-- Start GIVEN INFORMATION --

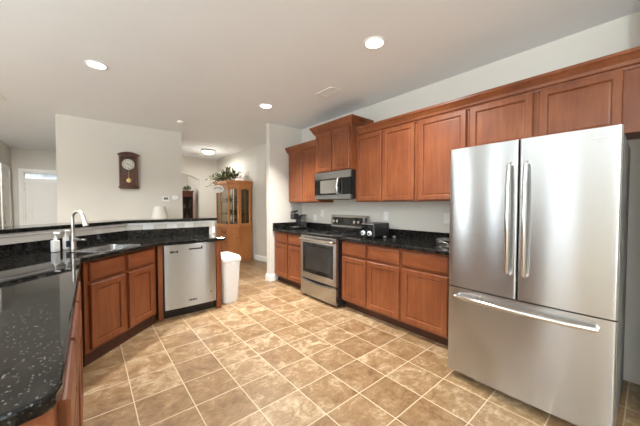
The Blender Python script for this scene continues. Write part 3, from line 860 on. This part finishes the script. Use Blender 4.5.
# ------------------------------------------------------------------ counter objects
def coffee_maker():
    t = thing('coffee_maker', 'black single-cup coffee maker with its lid up on the corner counter', 'coffee maker', (2.84, 4.02, 0.9145), -R(92))
    bm = bmesh.new(); add_box(bm, -0.07, 0.075, -0.11, 0.13, 0, 0.03); obj('drip_base', bm, 'black', t, bevel=0.008)
    bm = bmesh.new(); add_box(bm, -0.05, 0.075, 0.0, 0.13, 0.031, 0.235); obj('tower', bm, 'black', t, bevel=0.012)
    bm = bmesh.new(); add_prism(bm, [(-0.07, -0.10), (0.05, -0.10), (0.06, -0.001), (-0.07, -0.001)], 0.165, 0.265); obj('brew_head', bm, 'black', t, bevel=0.012)
    lid = bmesh.new()
    add_prism(lid, [(-0.06, -0.05), (0.05, -0.05), (0.05, 0.04), (-0.06, 0.04)], 0, 0.03)
    bmesh.ops.rotate(lid, verts=lid.verts[:], cent=(0, 0, 0), matrix=Matrix.Rotation(R(22), 3, 'X'))
    bmesh.ops.translate(lid, verts=lid.verts[:], vec=(0, -0.05, 0.288))
    obj('lid', lid, 'black', t, bevel=0.006)
    bm = bmesh.new(); add_box(bm, 0.08, 0.125, 0.02, 0.12, 0.02, 0.235); obj('water_tank', bm, 'clearplastic', t, bevel=0.008)
    bm = bmesh.new(); add_box(bm, 0.079, 0.128, 0.015, 0.125, 0.236, 0.25); obj('tank_lid', bm, 'black', t, bevel=0.004)
    box('drip_grate', 'greyside', t, -0.055, 0.06, -0.10, -0.002, 0.0305, 0.034)
coffee_maker()

def toaster():
    t = thing('toaster', 'black four-slot toaster with two round white dials right of the range', 'toaster', (2.68, 2.285, 0.9145), -R(90))
    W, D, H = 0.205, 0.33, 0.185
    bm = bmesh.new(); add_box(bm, -W / 2, W / 2, 0.0, D, 0.012, H); obj('housing', bm, 'black', t, bevel=0.018, seg=4)
    box('front_plate', 'blackglass', t, -W / 2 + 0.012, W / 2 - 0.012, -0.004, 0.004, 0.02, H - 0.018, bevel=0.002)
    for x in (-0.052, 0.052):
        k = lathe('dial', 'white', t, [(0.03, -0.0045), (0.03, -0.018), (0.025, -0.024), (0.0, -0.024)], 22, 'y', (x, 0, 0.062))
        lathe('dial_center', 'black', k, [(0.013, -0.0245), (0.013, -0.032), (0.0, -0.032)], 16, 'y', (x, 0, 0.062))
        box('lever', 'black', t, x - 0.02, x + 0.02, -0.022, -0.0045, 0.135, 0.148, bevel=0.003)
    for x in (-0.066, -0.024, 0.024, 0.066): box('slot', 'ink', t, x - 0.013, x + 0.013, 0.05, D - 0.05, H - 0.004, H + 0.0006)
    box('edge_trim', 'greyside', t, W / 2 - 0.002, W / 2 + 0.0015, 0.012, 0.02, 0.02, H - 0.02)
    for x in (-0.066, 0.066):
        for y in (0.04, D - 0.04): lathe('foot', 'black', t, [(0.012, 0), (0.012, 0.0115)], 10, at=(x, y, 0))
toaster()

# clear food bag on the counter next to the refrigerator
def parcel():
    bm = bmesh.new()
    add_box(bm, -0.09, 0.09, -0.14, 0.14, 0, 0.06)
    bmesh.ops.subdivide_edges(bm, edges=bm.edges[:], cuts=5, use_grid_fill=True)
    rnd = random.Random(4)
    for v in bm.verts:
        if v.co.z > 0.005: v.co += Vector((rnd.uniform(-.008, .008), rnd.uniform(-.008, .008), rnd.uniform(-.012, .010)))
    o = obj('plastic_container', bm, 'clearplastic', smooth=False, loc=(2.93, 1.33, 0.9145))
    tag(o, 'low clear plastic container on the granite beside the refrigerator', 'container')
parcel()
def spoon_rest(name, loc, rz, label):
    bm = bmesh.new(); add_lathe(bm, [(0.0, 0.0), (0.022, 0.0), (0.030, 0.03), (0.028, 0.03), (0.02, 0.004), (0.0, 0.004)], 18, cap=False)
    o = obj(name, bm, 'crystal', smooth=True, loc=loc, rotz=rz)
    tag(o, label, 'glass', 'small glass cups by the toaster')
spoon_rest('glass_cup', (2.80, 2.10, 0.9145), 0, 'tiny clear glass cup on the counter, nearer the toaster')
spoon_rest('glass_cup', (2.88, 2.02, 0.9145), 0, 'tiny clear glass cup on the counter, farther from the toaster')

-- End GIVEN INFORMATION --

THE PROBLEM - Pull out every line in the material above where "from" occurs.

SOLUTION BELOW -
The Blender Python script for this scene continues. Write part 3, from line 860 on. This part finishes the script. Use Blender 4.5.
spoon_rest('glass_cup', (2.88, 2.02, 0.9145), 0, 'tiny clear glass cup on the counter, farther from the toaster')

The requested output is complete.